More recently, the spatial A-not-B error has been explored in dogs (Osthaus et al. 2010) as well as horses, mules, and donkeys (Osthaus et al. 2013). The number of repetitions of the A trial varied and therefore allowed an exploration of the influence of repetition on perseveration. Unlike in the search set-up, adult dogs persevere in the detour task, even after one A trial. Horses perform comparably, whereas mules and donkeys had lower rates of spatial perseverance and showed fewer A-not-B errors. So far, equines have not yet been tested for A-not-B errors involving the search set-up. Further tests show the same error in cats, chickens, and sheep (Osthaus, unpublished data).

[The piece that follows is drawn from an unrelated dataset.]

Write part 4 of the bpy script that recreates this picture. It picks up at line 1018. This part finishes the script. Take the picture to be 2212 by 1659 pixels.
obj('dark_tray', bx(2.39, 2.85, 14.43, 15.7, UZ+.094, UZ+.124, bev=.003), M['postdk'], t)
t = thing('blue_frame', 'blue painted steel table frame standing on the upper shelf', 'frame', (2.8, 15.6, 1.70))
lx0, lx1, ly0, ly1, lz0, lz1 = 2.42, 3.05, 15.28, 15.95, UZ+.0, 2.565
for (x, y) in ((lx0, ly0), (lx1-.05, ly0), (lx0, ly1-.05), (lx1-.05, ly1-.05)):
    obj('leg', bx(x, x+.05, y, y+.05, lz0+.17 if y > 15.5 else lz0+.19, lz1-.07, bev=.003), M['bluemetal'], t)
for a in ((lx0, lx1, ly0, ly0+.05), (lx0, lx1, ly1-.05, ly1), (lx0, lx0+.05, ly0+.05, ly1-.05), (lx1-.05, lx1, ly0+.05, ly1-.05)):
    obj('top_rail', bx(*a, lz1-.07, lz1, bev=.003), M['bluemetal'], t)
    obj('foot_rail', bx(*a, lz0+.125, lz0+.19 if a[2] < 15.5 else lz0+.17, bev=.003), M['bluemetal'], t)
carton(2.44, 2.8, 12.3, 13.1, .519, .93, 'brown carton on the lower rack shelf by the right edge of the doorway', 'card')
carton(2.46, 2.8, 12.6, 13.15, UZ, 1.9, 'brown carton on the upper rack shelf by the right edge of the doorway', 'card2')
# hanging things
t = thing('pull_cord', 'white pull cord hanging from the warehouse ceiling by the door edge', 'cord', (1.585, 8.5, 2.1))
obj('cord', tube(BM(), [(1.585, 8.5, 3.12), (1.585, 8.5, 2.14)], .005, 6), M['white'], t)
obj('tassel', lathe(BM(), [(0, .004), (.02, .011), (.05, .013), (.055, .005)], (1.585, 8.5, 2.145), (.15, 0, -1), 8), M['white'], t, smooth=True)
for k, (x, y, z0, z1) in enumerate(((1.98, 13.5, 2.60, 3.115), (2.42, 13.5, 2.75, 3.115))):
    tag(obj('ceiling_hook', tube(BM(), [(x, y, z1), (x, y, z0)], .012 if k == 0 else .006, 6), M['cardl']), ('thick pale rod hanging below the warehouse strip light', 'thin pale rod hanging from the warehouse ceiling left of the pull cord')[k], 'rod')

The A-not-B reaching error has been shown to exist in most nonhuman species tested so far (Table 1). There are a few exceptions: apes (apart from orangutans), puppies, kittens, wolves, and goats. It must be taken into account that, although there is growing number of studies investigating object permanence in a wide range of species, most of them do not use specific tests to investigate the A-not-B error. In addition, the methodologies vary immensely between studies. Although many studies use the basic set of tests by Uzgiris and Hunt (1989) that explore successive visible displacements, the precise set-up varies between studies and makes comparisons near impossible. It is therefore difficult to compare species with regard to the A-not-B error until a standard test with a defined number of repetitions and movements between targets is implemented.

The A-not-B error is a behavior observed across the animal kingdom and its causes remain undiscovered to date. Only with standardized tests will it be possible to investigate and identify the underlying cognitive processes.